Whether the strategy of alliance paid dividends for those groups who opted for such a path is, however, a moot point. Though one historian has suggested that Kupapa Maori communities ‘mostly prospered’ in the wake of the wars, the evidence suggests altogether more limited gains. Loyalist tribes soon found themselves under pressure to sell their lands to the government as further evidence of their ongoing allegiance to the Crown, for example, and themselves suffered land confiscation and significant socio-economic disruption notwithstanding their alliances with the government. A direct comparison with former ‘rebel’ Maori tribes points to little real difference in outcomes over the long-term, even if iwi deemed loyal were able to extract some small concessions, such as the creation of dedicated Maori seats in Parliament, during the period when the Crown became most reliant on their military and logistical support. 
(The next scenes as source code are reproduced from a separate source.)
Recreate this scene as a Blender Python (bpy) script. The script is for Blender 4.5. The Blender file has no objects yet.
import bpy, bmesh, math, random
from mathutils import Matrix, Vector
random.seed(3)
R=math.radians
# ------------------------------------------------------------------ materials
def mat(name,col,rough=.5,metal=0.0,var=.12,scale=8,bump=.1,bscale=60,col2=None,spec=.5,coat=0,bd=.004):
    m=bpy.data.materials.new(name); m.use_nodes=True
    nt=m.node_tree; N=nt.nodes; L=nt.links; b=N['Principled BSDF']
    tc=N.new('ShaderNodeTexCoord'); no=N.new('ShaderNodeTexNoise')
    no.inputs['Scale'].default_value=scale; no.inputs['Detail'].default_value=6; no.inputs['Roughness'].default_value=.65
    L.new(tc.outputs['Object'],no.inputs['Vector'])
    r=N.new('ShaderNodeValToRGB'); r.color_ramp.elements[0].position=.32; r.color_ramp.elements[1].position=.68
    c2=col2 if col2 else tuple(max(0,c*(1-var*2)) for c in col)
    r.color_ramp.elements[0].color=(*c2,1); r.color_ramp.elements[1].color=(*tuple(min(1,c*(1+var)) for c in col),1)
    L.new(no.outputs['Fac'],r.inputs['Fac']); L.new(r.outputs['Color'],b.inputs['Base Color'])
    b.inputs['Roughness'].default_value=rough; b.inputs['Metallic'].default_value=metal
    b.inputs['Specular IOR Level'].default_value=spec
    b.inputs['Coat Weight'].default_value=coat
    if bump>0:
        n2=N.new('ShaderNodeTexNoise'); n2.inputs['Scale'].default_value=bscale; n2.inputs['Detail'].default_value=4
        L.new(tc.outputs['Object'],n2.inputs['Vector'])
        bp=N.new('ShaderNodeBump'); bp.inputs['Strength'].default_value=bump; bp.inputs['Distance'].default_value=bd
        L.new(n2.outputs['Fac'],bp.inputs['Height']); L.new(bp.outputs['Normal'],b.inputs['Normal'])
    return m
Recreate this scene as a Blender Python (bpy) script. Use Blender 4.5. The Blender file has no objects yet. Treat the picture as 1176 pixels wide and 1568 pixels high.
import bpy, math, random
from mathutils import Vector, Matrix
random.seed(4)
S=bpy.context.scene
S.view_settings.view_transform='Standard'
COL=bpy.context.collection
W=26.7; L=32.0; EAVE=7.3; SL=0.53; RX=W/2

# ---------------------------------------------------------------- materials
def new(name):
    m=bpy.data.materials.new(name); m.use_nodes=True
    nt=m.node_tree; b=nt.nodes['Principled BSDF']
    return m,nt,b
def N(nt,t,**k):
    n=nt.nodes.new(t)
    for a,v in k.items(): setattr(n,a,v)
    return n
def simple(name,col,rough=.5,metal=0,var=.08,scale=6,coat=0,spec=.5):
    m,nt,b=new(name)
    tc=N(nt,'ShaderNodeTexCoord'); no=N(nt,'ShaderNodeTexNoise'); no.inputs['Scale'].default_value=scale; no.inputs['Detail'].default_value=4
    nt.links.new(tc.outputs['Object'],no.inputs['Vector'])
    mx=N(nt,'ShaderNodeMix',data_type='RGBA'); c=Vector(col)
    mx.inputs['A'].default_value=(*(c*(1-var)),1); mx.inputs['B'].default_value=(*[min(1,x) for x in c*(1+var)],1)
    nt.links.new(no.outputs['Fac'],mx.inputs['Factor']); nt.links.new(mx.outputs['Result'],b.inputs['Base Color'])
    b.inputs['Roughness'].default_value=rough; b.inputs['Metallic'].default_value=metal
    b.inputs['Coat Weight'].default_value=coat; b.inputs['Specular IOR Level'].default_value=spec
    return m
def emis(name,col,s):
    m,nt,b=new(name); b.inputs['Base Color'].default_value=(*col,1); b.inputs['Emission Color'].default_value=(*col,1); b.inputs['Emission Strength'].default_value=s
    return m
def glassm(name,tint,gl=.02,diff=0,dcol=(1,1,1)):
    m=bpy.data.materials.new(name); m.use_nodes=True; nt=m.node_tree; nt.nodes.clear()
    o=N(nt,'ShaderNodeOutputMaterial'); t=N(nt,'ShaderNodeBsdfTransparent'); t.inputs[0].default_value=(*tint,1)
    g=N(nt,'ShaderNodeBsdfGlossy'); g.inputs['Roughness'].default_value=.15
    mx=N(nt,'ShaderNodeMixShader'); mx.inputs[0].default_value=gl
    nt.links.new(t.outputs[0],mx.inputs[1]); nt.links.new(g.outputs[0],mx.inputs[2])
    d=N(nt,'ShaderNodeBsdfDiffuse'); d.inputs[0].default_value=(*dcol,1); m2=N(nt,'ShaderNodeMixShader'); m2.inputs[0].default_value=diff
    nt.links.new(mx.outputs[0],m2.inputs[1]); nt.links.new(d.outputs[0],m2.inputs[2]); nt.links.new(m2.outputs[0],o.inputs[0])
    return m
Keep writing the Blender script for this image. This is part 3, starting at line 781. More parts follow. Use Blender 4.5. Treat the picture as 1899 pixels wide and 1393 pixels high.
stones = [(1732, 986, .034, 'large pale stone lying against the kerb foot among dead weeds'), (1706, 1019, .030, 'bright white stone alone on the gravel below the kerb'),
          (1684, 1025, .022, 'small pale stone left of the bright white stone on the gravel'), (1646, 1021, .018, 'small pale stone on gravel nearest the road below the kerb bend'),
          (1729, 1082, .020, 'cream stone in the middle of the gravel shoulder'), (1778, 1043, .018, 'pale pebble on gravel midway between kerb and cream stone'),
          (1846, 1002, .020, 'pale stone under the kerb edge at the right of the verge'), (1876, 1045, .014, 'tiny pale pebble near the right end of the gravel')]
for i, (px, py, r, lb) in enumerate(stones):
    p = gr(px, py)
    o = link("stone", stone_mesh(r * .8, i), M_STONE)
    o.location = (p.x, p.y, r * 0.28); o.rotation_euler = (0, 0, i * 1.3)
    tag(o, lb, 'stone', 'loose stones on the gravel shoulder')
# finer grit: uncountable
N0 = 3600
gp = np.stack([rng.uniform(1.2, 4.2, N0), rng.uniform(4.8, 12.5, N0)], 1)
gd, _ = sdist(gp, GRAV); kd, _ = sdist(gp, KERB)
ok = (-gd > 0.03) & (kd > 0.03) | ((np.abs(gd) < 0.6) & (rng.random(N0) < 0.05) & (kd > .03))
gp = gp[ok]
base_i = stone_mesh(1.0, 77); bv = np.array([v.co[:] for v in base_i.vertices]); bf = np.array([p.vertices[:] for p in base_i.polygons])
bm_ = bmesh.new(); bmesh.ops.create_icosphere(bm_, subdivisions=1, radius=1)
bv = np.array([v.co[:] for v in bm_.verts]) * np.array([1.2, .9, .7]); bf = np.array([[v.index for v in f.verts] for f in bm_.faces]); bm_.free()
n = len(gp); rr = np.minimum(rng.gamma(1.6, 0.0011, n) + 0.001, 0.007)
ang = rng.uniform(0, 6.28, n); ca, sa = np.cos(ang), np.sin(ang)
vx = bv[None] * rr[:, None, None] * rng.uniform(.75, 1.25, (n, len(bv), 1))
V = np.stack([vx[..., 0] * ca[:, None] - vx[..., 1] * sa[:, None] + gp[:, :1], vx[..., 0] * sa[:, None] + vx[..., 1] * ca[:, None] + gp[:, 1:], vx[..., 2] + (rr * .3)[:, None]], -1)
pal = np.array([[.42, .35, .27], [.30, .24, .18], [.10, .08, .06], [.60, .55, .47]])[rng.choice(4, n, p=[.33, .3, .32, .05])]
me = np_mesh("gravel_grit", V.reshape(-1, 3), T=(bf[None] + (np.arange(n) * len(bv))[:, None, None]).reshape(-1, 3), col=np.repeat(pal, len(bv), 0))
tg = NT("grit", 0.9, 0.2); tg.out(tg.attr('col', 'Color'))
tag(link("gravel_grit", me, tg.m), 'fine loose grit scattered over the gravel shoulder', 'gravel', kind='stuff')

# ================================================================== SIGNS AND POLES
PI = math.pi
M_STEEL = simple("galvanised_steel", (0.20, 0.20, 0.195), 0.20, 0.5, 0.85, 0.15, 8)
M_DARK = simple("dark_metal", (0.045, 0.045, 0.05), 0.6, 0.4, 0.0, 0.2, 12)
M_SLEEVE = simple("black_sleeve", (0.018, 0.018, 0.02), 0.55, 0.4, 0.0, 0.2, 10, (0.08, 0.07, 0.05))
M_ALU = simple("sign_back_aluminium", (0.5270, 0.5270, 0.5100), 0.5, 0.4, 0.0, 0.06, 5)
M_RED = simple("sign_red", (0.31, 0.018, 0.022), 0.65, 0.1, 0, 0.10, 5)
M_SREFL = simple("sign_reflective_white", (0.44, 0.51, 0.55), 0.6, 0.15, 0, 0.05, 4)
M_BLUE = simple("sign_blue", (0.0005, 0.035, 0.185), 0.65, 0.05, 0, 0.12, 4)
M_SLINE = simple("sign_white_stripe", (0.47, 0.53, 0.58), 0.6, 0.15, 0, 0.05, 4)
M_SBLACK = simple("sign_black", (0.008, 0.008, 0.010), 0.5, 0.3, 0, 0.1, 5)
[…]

In summary, this paper will argue that the notion of collaboration is not only an inaccurate one in a New Zealand context. It is also a deeply Eurocentric concept, implying as it does that Maori actions in the mid-nineteenth century were entirely governed by and revolved around an imperial presence, rather than reflecting older and pre-existing tribal imperatives. Some Maori communities opted to ally themselves with the Crown out of a range of motives, few of which had anything to do with whether they supported the imperial project. Ultimately Kupapa groups fared little better than those tribes they fought against, whose own goals and objectives were often surprisingly similar. Recognition of these realities can contribute not only to a more nuanced understanding of the nature of indigenous responses to imperialism, but at a practical level can also assist to lift the stigma sometimes still unfairly attached to iwi considered Kupapa.